Anche Gesù ha scelto e accettato di morire; parecchie volte avevano tentato di ucciderlo e lui è fuggito. Gesù ha scelto e accettato di diventare uno di noi, ha scelto di condividere la nostra vita, la vita di tutti, portando su di sé tutto il bene e tutto il male insieme, portando ogni situazione di difficoltà come ognuno di noi la porta. Una delle esperienze della nostra vita, comune a tutti, è la morte; tutti moriamo, nessuno escluso, e Gesù è venuto nel mondo sperimentando la cosa comune a tutta l’umanità: la morte. È morto per stare insieme con noi, per condividere con noi tutto, per condividere con noi la fine, per condividere con noi l’inizio, per condividere con noi la vita; quando uno condivide la vita di un altro in tutto e per tutto, vuol dire che lo ama.
La vita è un dono di Dio e ci è stato fatto questo dono al di là della nostra volontà di viverla o di rinunciarvi, oppure di viverla solo per noi stessi, e un dono viene dato perché gli altri lo abbiano; un dono è sempre utilità per gli altri. Noi vogliamo vivere ad ogni costo e ogni gesto ha come motore questo desiderio; vivere, anche se desideriamo morire perché non siamo contenti di questa vita e speriamo che quell'altra sia migliore; non lo sappiamo, forse sarà uguale.
La vita invece ci è stata data per uno scambio di amore, in cui ognuno rinuncia a pensare solamente a sé, questo è l'amore: ognuno rinuncia a pensare a se stesso per consentire all'altro di conservare la propria vita, meglio della mia. La vita è il risultato di uno scambio d'amore, di fatto vivere significa accettare la morte del proprio io, la morte del proprio slancio istintivo, la morte di conservare se stessi. Smettendo di ripiegarsi su noi stessi possiamo entrare nell'universo “spirituale" e dico una parola terribile per noi, nel mondo spirituale della gratuità: perché vivi? Gratis, perché lavori? Gratis, e subito pensiamo ai soldi, gratis il lavoro anche se pagato; è alla gratuità che Dio cerca di condurci e chi vi entra può entrare in una vita che non finirà più, già da adesso entra dentro la vita eterna, nella misura in cui vive la gratuità. Credo non sia facile abbandonarsi alla gratuità prendendola come elemento che giustifica la nostra relazione tra di noi, con Dio e con l'universo che ci circonda ma tutto quello che non è fatto gratuitamente, non è relazione, è interesse. La rovina della fede, della società e della famiglia, come della coppia, è fare le cose per un interesse: "Che cosa me ne viene in tasca?", sulla prestazione volontaria, sul sesso vissuto con un interesse, ecc… guadagnandomelo e avendone diritto è normale, ma non la una capacità di aumentare l'amore; allora devo fare tutto gratuitamente? Se vuoi, se vuoi assaporare questa novità di un'esperienza creativa l'interesse non va messo al di sopra del bene comune e ogni dono che facciamo, come ogni dono che riceviamo, va nascosto; ma non abbiamo detto di darlo agli altri? Sì, va dato, ma senza che l'altro se ne accorga, in modo da recepirlo come se fosse nato dentro di lui.

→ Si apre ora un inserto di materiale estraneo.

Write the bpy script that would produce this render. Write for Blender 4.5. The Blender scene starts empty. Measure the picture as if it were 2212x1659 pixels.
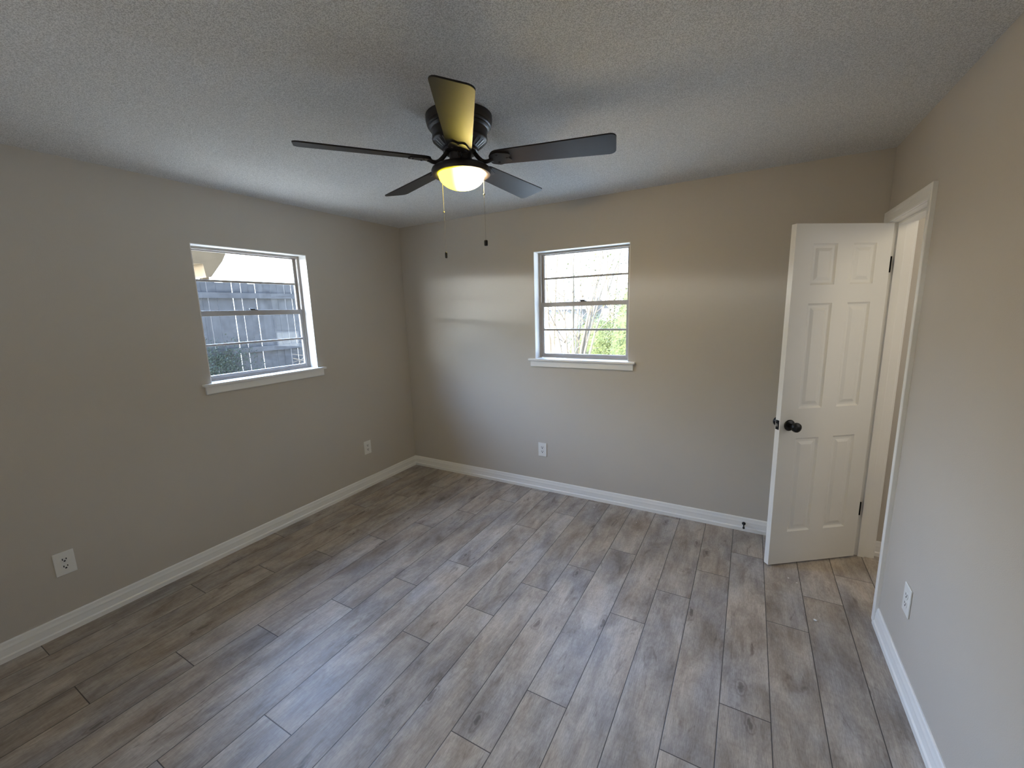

Il racconto della partenza di Abramo: «Vattene dalla tua terra, dalla tua parentela e dalla casa di tuo padre, verso la terra che io ti indicherò» (Gen 12,1), è un'esperienza fondamentale per tutti; in un tempo in cui non c'era l'idea di un'altra vita, Dio l'ha instillata in Abramo in questo modo: vai in un altro mondo, in un'altra terra, vai altrove, cerca e quando sarai arrivato in quella terra che io ti ho dato e preparato, ci vivrai come straniero. Attraverso questa morte di sé, Abramo può ritrovare in un modo nuovo la sua vita.
L’indicazione della vita buona è quella in cui noi ci spendiamo senza essere attirati dal guadagno, soprattutto se mettiamo insieme quello che di buono ci può avvenire e quello che di male è successo nella nostra vita; lasciamoli coesistere, e sarà possibile il sentirsi non glorificati ma in un cammino che non conosciamo bene, come Abramo, che non sappiamo bene dove ci porterà.